これら3国は、かつて戦争し(日本軍が侵略あるいは植民地支配した)間柄で、日本に対して怨み(「反日」感情)をもつ向きもあるが、だからといって、新たな憲法で不戦と海外領土の放棄を誓った日本にわざわざ海を越えて侵攻してくる必要性も何の利益(コスパ)も考えられまい(本来ならば)。ただこれらの国はアメリカとイデオロギー対立から敵対して(冷戦)以来、日本はそのアメリカの同盟国となり、軍事基地を提供して組するようになって、これらの国から、その点ではアメリカとともに脅威と見なされざるを得なくなっていることは確か。だから台湾有事(中台戦争)や朝鮮半島有事(朝鮮戦争再開)が起きてアメリカがこれらの国と戦争に及べば、日本もアメリカを支援・参戦することになって敵国となるわけである。ロシアからはウクライナ戦争で経済制裁などに加わって敵対国と見なされている。
これら国々の関係を敵か味方かなど単純に考えてはなるまい。ましてや反感・悪感情が先立ってしまってはいけない。
(かつての戦争に際する国民感情―「暴支膺懲―横暴な中国を懲らしめよ」とか「鬼畜米英―アメリカ人・イギリス人は鬼・畜生だ」とか、との敵対感情を抱く―のと同様に、相手国人に対して「反日国家」だとか「ならず者国家」だとか敵対感情を抱くのは。)
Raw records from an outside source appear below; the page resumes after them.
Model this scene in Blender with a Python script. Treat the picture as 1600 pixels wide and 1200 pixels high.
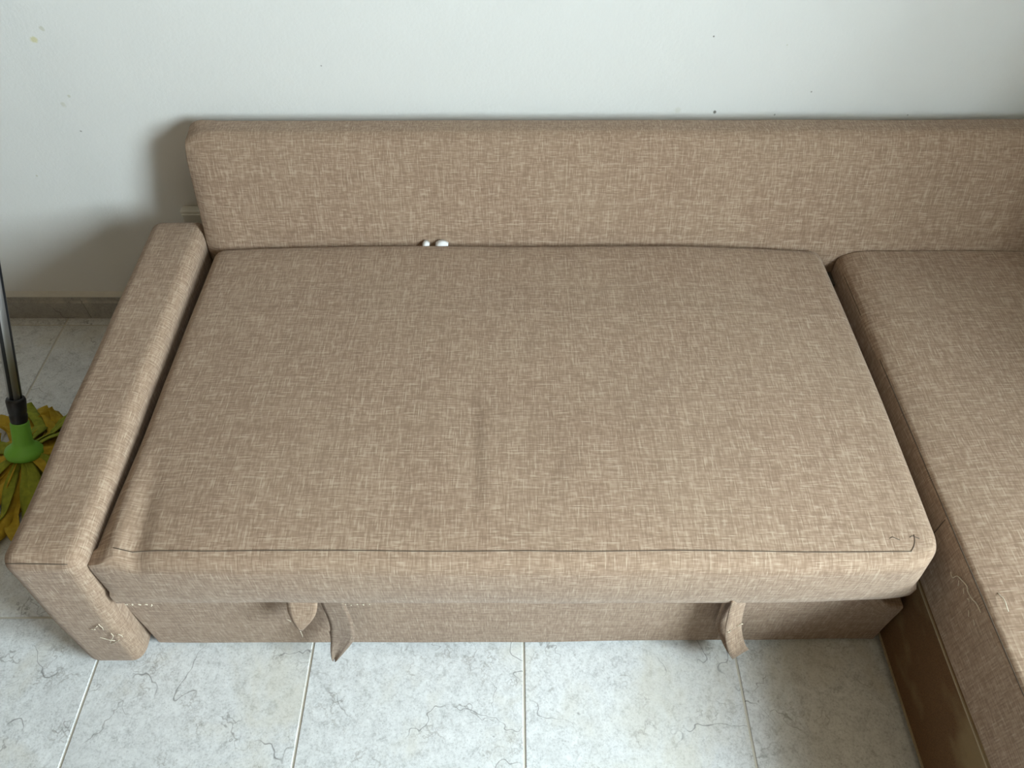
import bpy, bmesh, math, random
from mathutils import Vector, Matrix, noise

for o in list(bpy.data.objects):
    bpy.data.objects.remove(o)
SC = bpy.context.scene
COL = SC.collection
random.seed(7)

# ------------------------------------------------------------------ camera
F_PX, PITCH, YAW, ROLL, CAM_H = 1173.16, 0.86789, 0.00575, 0.00594, 1.58993
cd = bpy.data.cameras.new('camera')
cd.sensor_width = 36.0
cd.lens = F_PX / 1600 * 36
cd.clip_start = 0.02
cam = bpy.data.objects.new('camera', cd)
COL.objects.link(cam)
fw = Vector((math.sin(YAW) * math.cos(PITCH), math.cos(YAW) * math.cos(PITCH), -math.sin(PITCH)))
rt = Vector((math.cos(YAW), -math.sin(YAW), 0))
up = rt.cross(fw)
r2 = rt * math.cos(ROLL) + up * math.sin(ROLL)
u2 = -rt * math.sin(ROLL) + up * math.cos(ROLL)
cam.matrix_world = Matrix(((r2.x, u2.x, -fw.x, 0), (r2.y, u2.y, -fw.y, 0), (r2.z, u2.z, -fw.z, CAM_H), (0, 0, 0, 1)))
SC.camera = cam

# ------------------------------------------------------------------ room size
XL, XR, YF, YB, ZC = -4.2, 1.62, -4.0, 1.611, 2.7
WY0, WY1, WZ0, WZ1 = -1.0, 0.05, 0.85, 2.15          # window in the right wall
DX0, DX1, DZ0, DZ1 = -2.9, -1.7, 0.9, 2.2           # added opening behind the camera for the warm fill light

# ------------------------------------------------------------------ world and light
world = bpy.data.worlds.new('sky')
SC.world = world
world.use_nodes = True
wb = world.node_tree.nodes['Background']
wb.inputs['Color'].default_value = (0.62, 0.78, 1.0, 1)
wb.inputs['Strength'].default_value = 1.0


def area(name, loc, direction, sx, sy, energy, color):
    l = bpy.data.lights.new(name, 'AREA')
    l.shape = 'RECTANGLE'
    l.size, l.size_y, l.energy, l.color = sx, sy, energy, color
    o = bpy.data.objects.new(name, l)
    o.location = loc
    o.rotation_euler = Vector(direction).to_track_quat('-Z', 'Y').to_euler()
    COL.objects.link(o)
    return o


area('window_daylight', (XR + 0.27, (WY0 + WY1) / 2, (WZ0 + WZ1) / 2), (-1, 0, 0), WY1 - WY0, WZ1 - WZ0, 245, (0.80, 0.95, 1.0))
area('front_warm_fill', ((DX0 + DX1) / 2, YF - 0.02, (DZ0 + DZ1) / 2), (0, 1, 0), DX1 - DX0, DZ1 - DZ0, 9, (1.0, 0.80, 0.56))  # added warm fill to tint the left wall, not real daylight

SC.view_settings.view_transform = 'Standard'
SC.view_settings.look = 'None'
SC.view_settings.gamma = 1.0
SC.view_settings.use_curve_mapping = False
SC.view_settings.exposure = 0.0
SC.cycles.diffuse_bounces = 3


# ------------------------------------------------------------------ material helpers
class NT:
    def __init__(self, name):
        self.m = bpy.data.materials.new(name)
        self.m.use_nodes = True
        self.t = self.m.node_tree
        self.b = self.t.nodes['Principled BSDF']

    def n(self, typ, **kw):
        nd = self.t.nodes.new(typ)
        for k, v in kw.items():
            setattr(nd, k, v)
        return nd

    def put(self, sock, v):
        if hasattr(v, 'links'):
            self.t.links.new(v, sock)
        else:
            sock.default_value = v

    def math(self, op, a, b=0.0, c=0.0):
        nd = self.n('ShaderNodeMath', operation=op)
        self.put(nd.inputs[0], a); self.put(nd.inputs[1], b); self.put(nd.inputs[2], c)
        return nd.outputs[0]

    def mapping(self, vec, scale=(1, 1, 1), loc=(0, 0, 0), rot=(0, 0, 0)):
        nd = self.n('ShaderNodeMapping')
        self.put(nd.inputs['Vector'], vec)
        nd.inputs['Scale'].default_value = scale
        nd.inputs['Location'].default_value = loc
        nd.inputs['Rotation'].default_value = rot
        return nd.outputs[0]

    def noise(self, vec, scale=1.0, detail=2.0, rough=0.5, dist=0.0):
        nd = self.n('ShaderNodeTexNoise')
        self.put(nd.inputs['Vector'], vec)
        nd.inputs['Scale'].default_value = scale
        nd.inputs['Detail'].default_value = detail
        nd.inputs['Roughness'].default_value = rough
        nd.inputs['Distortion'].default_value = dist
        return nd.outputs['Fac']

    def remap(self, v, a, b, c=0.0, d=1.0, smooth=False):
        nd = self.n('ShaderNodeMapRange')
        if smooth:
            nd.interpolation_type = 'SMOOTHSTEP'
        self.put(nd.inputs[0], v)
        for i, q in enumerate((a, b, c, d)):
            nd.inputs[i + 1].default_value = q
        return nd.outputs[0]

    def mix(self, fac, a, b, mode='MIX'):
        nd = self.n('ShaderNodeMix', data_type='RGBA', blend_type=mode)
        self.put(nd.inputs[0], fac)
        self.put(nd.inputs[6], a if hasattr(a, 'links') else tuple(a) + (1,))
        self.put(nd.inputs[7], b if hasattr(b, 'links') else tuple(b) + (1,))
        return nd.outputs[2]

    def bump(self, h, strength, dist=0.001):
        nd = self.n('ShaderNodeBump')
        self.put(nd.inputs['Height'], h)
        nd.inputs['Strength'].default_value = strength
        nd.inputs['Distance'].default_value = dist
        self.t.links.new(nd.outputs[0], self.b.inputs['Normal'])

    def base(self, v):
        self.put(self.b.inputs['Base Color'], v if hasattr(v, 'links') else tuple(v) + (1,))

    def set(self, **kw):
        for k, v in kw.items():
            self.put(self.b.inputs[k.replace('_', ' ')], v)
        return self


def plain(name, col, rough=0.6, metal=0.0, var=0.08, scale=40):
    k = NT(name)
    tc = k.n('ShaderNodeTexCoord').outputs['Object']
    nz = k.noise(tc, scale, 3)
    k.base(k.mix(nz, [c * (1 - var) for c in col], [min(1, c * (1 + var)) for c in col]))
    k.set(Roughness=rough, Metallic=metal)
    return k.m


def fabric(name, dark=(0.240, 0.160, 0.109), mid=(0.312, 0.215, 0.150), light=(0.408, 0.300, 0.218)):
    k = NT(name)
    uv = k.n('ShaderNodeUVMap', uv_map='UVMap').outputs['UV']
    wob = k.n('ShaderNodeTexNoise')
    k.put(wob.inputs['Vector'], uv)
    wob.inputs['Scale'].default_value = 7.0
    sub = k.n('ShaderNodeVectorMath', operation='MULTIPLY_ADD')
    k.put(sub.inputs[0], wob.outputs['Color'])
    sub.inputs[1].default_value = (0.004, 0.004, 0)
    k.put(sub.inputs[2], uv)
    v = sub.outputs[0]
    sp = k.n('ShaderNodeSeparateXYZ')
    k.put(sp.inputs[0], v)

    def threads(across, along, f, run, seed):
        idx = k.math('FLOOR', k.math('MULTIPLY', across, f))
        wn = k.n('ShaderNodeTexWhiteNoise', noise_dimensions='1D')
        k.put(wn.inputs['W'], k.math('ADD', idx, seed))
        r = wn.outputs['Value']
        cb = k.n('ShaderNodeCombineXYZ')
        k.put(cb.inputs[0], k.math('MULTIPLY', r, 173.0))
        k.put(cb.inputs[1], k.math('MULTIPLY_ADD', along, run, k.math('MULTIPLY', r, 61.0)))
        val = k.noise(cb.outputs[0], 1, 1.0, 0.6)
        return k.math('ADD', val, k.math('MULTIPLY', k.math('SUBTRACT', r, 0.5), 0.14))
    warp = threads(sp.outputs[0], sp.outputs[1], 450, 38, 3)
    weft = threads(sp.outputs[1], sp.outputs[0], 450, 38, 11777)
    a = k.remap(warp, 0.28, 0.72)
    b = k.remap(weft, 0.28, 0.72)
    fine = k.math('MULTIPLY', k.math('ADD', a, b), 0.5)
    tot = fine
    c = k.mix(k.remap(tot, 0.22, 0.52), dark, mid)
    c = k.mix(k.remap(tot, 0.52, 0.86), c, light)
    slub = k.math('MAXIMUM', k.remap(warp, 0.66, 0.76), k.remap(weft, 0.66, 0.76))
    c = k.mix(k.math('MULTIPLY', slub, 0.19), c, (0.58, 0.49, 0.37))
    worn = k.noise(uv, 4.5, 3, 0.6)
    c = k.mix(k.remap(worn, 0.4, 0.75, 0, 0.13), c, (0.40, 0.315, 0.22))
    k.base(c)
    k.set(Roughness=0.92)
    k.b.inputs['Sheen Weight'].default_value = 0.12
    k.b.inputs['Sheen Roughness'].default_value = 0.5
    k.b.inputs['Specular IOR Level'].default_value = 0.15
    k.bump(fine, 0.55, 0.0012)
    return k.m


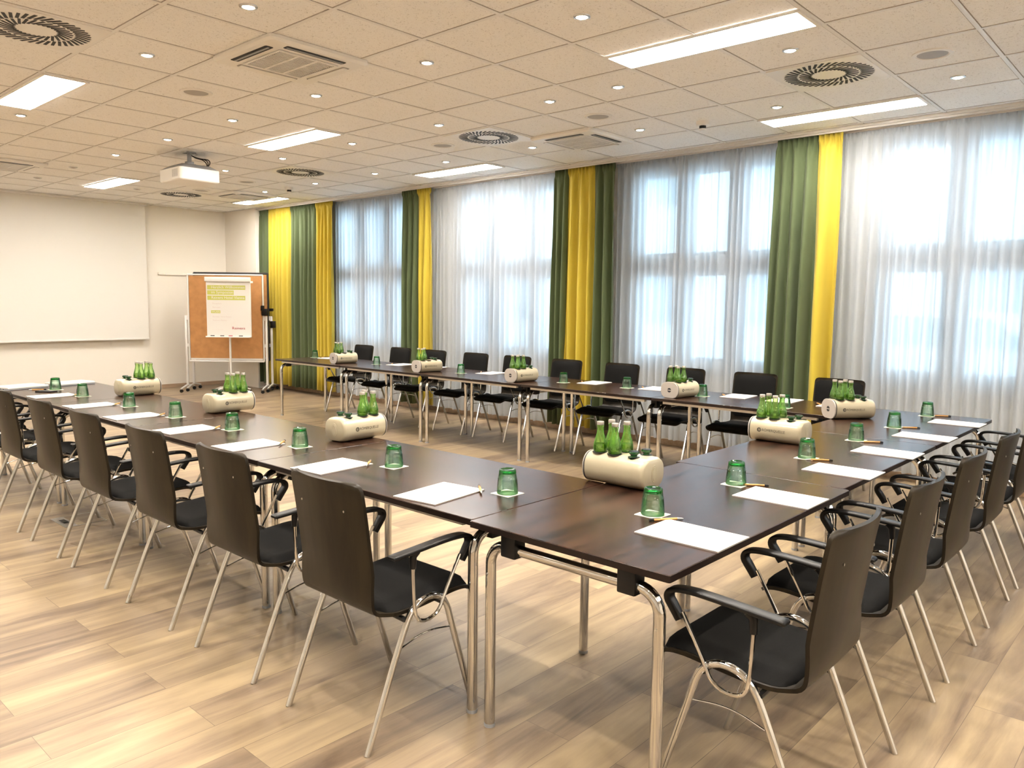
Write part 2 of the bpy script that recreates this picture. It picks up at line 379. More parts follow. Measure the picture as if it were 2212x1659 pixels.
# ------------------------------------------------------------------ curtains
def sheet(name, y0, y1, x0, zt, zb, pleat, amp, mat, seed, flare=0.0, tight=0.35, solid=0.0, head=0.07, mid=None):
    """pleated cloth; the wave is a function of y alone, so neighbouring strips meet edge to edge"""
    def rk(k, q): return random.Random(int(k) * 31 + q * 7 + seed).uniform(-1, 1)
    def lerp(c, q):
        k = math.floor(c); fr = c - k; fr = fr * fr * (3 - 2 * fr); return rk(k, q) * (1 - fr) + rk(k + 1, q) * fr
    L = abs(y1 - y0); ns = max(24, round(L / pleat * 14))
    zs = [zt, zt - head * 0.5, zt - head, zt - head * 1.8, zt - 0.25, zt - 0.5]
    k = 9
    zs += [zt - 0.5 - (zt - 0.5 - zb) * (q + 1) / k for q in range(k)]
    vs = []; mid = (y0 + y1) / 2 if mid is None else mid
    for z in zs:
        t = (zt - z) / (zt - zb)
        for i in range(ns + 1):
            y = y0 + (y1 - y0) * i / ns; c = y / pleat
            aa = 1 + 0.35 * lerp(c * 0.9, 1)
            a_t = amp * (tight + (1 - tight) * min(1, t * 2.2)) * (0.9 + 0.25 * t)
            wv = math.sin(2 * PI * (c + 0.42 * lerp(c * 0.55, 2) + 0.10 * lerp(c * 0.7 + 3 * t, 3)))
            x = x0 + a_t * aa * math.copysign(abs(wv) ** 0.8, wv)
            if z > zt - head * 0.9: x = x0 + amp * tight * 0.9 * math.sin(2 * PI * c * 2.5 + 1)
            elif z > zt - 0.3: x += amp * 0.22 * math.sin(2 * PI * c * 2 + 1) * (1 - t * 6)
            yy = y + 0.010 * math.sin(2 * PI * c * 0.5 + 2 * t) * t
            yy = mid + (yy - mid) * (1 + flare * t)
            zz = z + (0.006 * math.sin(c * 3.1) if z == zs[-1] else 0)
            vs.append((x, yy, zz))
    W = ns + 1
    fs = [(r_ * W + i, r_ * W + i + 1, (r_ + 1) * W + i + 1, (r_ + 1) * W + i) for r_ in range(len(zs) - 1) for i in range(ns)]
    b = MB(); b.add(vs, fs); o = b.build(name, mat, angle=180, fix=False)
    if solid:
        md = o.modifiers.new('thickness', 'SOLIDIFY'); md.thickness = solid; md.offset = 0
    return o
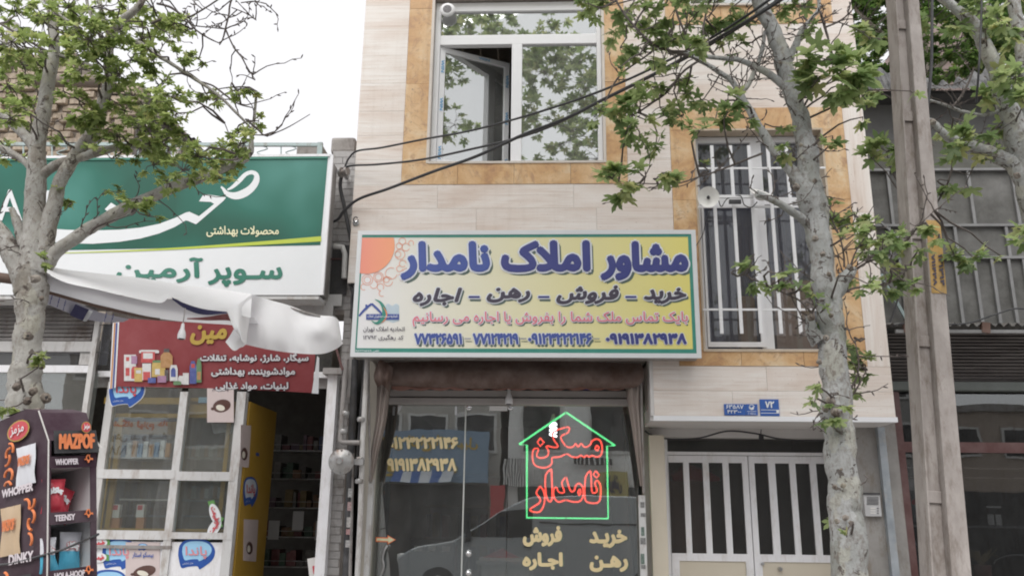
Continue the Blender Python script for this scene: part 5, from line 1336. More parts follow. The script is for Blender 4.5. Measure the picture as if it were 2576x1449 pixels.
bl('سیگار، شارژ، نوشابه، تنقلات', 504, 889, 777, 913, M_GREYT, .003, halo=(M_INK, .004)); bl('موادشوینده، بهداشتی', 532, 924, 743, 948, M_GREYT, .003, halo=(M_INK, .004)); bl('لبنیات، مواد غذایی', 543, 961, 726, 984, M_GREYT, .003, halo=(M_INK, .004))
pc = [('w', (.75, .74, .74)), ('r', (.6, .06, .06)), ('y', (.65, .45, .12)), ('g', (.12, .25, .1)), ('b', (.06, .09, .35)), ('o', (.5, .25, .08)), ('n', (.08, .06, .06)), ('p', (.4, .2, .35))]
pmm = {a: flat('print_' + a, b, .5, var=.25, scale=30) for a, b in pc}
mb = MB(); mats_ = list(pmm.values()); ks = list(pmm)
_pd = [0]
def pr(u0, v0, u1, v1, c_, top=0.0, dy=0):
    _pd[0] += .0004; dy = _pd[0]; mb.m = ks.index(c_); w_ = u1 - u0
    mb.poly([P(u0 + w_ * top, v0, BY - .005 - dy), P(u1 - w_ * top, v0, BY - .005 - dy), P(u1, v0 + (v1 - v0) * .25 * (top > 0), BY - .005 - dy), P(u1, v1, BY - .005 - dy), P(u0, v1, BY - .005 - dy), P(u0, v0 + (v1 - v0) * .25 * (top > 0), BY - .005 - dy)])
for q in ((312, 892, 342, 958, 'w'), (317, 898, 325, 908, 'r'), (316, 925, 326, 945, 'r'), (330, 895, 345, 915, 'p'), (330, 922, 348, 952, 'r', .2), (338, 925, 358, 960, 'y'), (342, 931, 355, 939, 'w'), (350, 880, 400, 888, 'w', .1), (355, 885, 390, 912, 'r'), (360, 888, 384, 902, 'w'), (358, 914, 380, 956, 'w'), (360, 935, 378, 956, 'r'),
          (382, 908, 416, 948, 'y', .08), (384, 906, 414, 912, 'g'), (390, 928, 402, 942, 'w'), (404, 885, 434, 925, 'o', .3), (412, 877, 426, 886, 'n'), (414, 930, 424, 958, 'n'), (427, 918, 447, 958, 'w', .15), (430, 925, 442, 948, 'b', .3), (396, 945, 418, 962, 'p'), (372, 950, 392, 963, 'b'), (448, 945, 464, 966, 'w', .2), (460, 938, 475, 967, 'w'), (477, 908, 494, 965, 'b', .25), (481, 915, 490, 925, 'r'), (478, 940, 493, 955, 'b'), (494, 902, 507, 962, 'g', .3), (496, 935, 505, 955, 'o'), (436, 958, 456, 968, 'g', .3)):
    pr(*q)
mb.build('grocery_print', mats_, bn)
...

 9条に関して改憲賛成に傾いている問題―9条の歯止めが効かなくなって、自衛隊の防衛力増強と日米同盟の緊密一体化作戦が可能となり、台湾有事や朝鮮半島有事に際して米軍が出撃し、連動して自衛隊も出動、その基地となる沖縄や本土の各地が反撃する相手国の弾道ミサイルや空爆の攻撃に見舞わられることになるかもしれず、その結果「再び戦争の惨禍」を招くことになるかもしれない、という覚悟があるのかだ。
 それとも護憲派は、そんなの御免だ、そのような事態は絶対あってはならない、絶対起きないようにしなければならない、との覚悟で反対・阻止を貫き通すことができるのか。戦争放棄か平和主義放棄か、どちらを選ぶのかの覚悟が問われているのでは。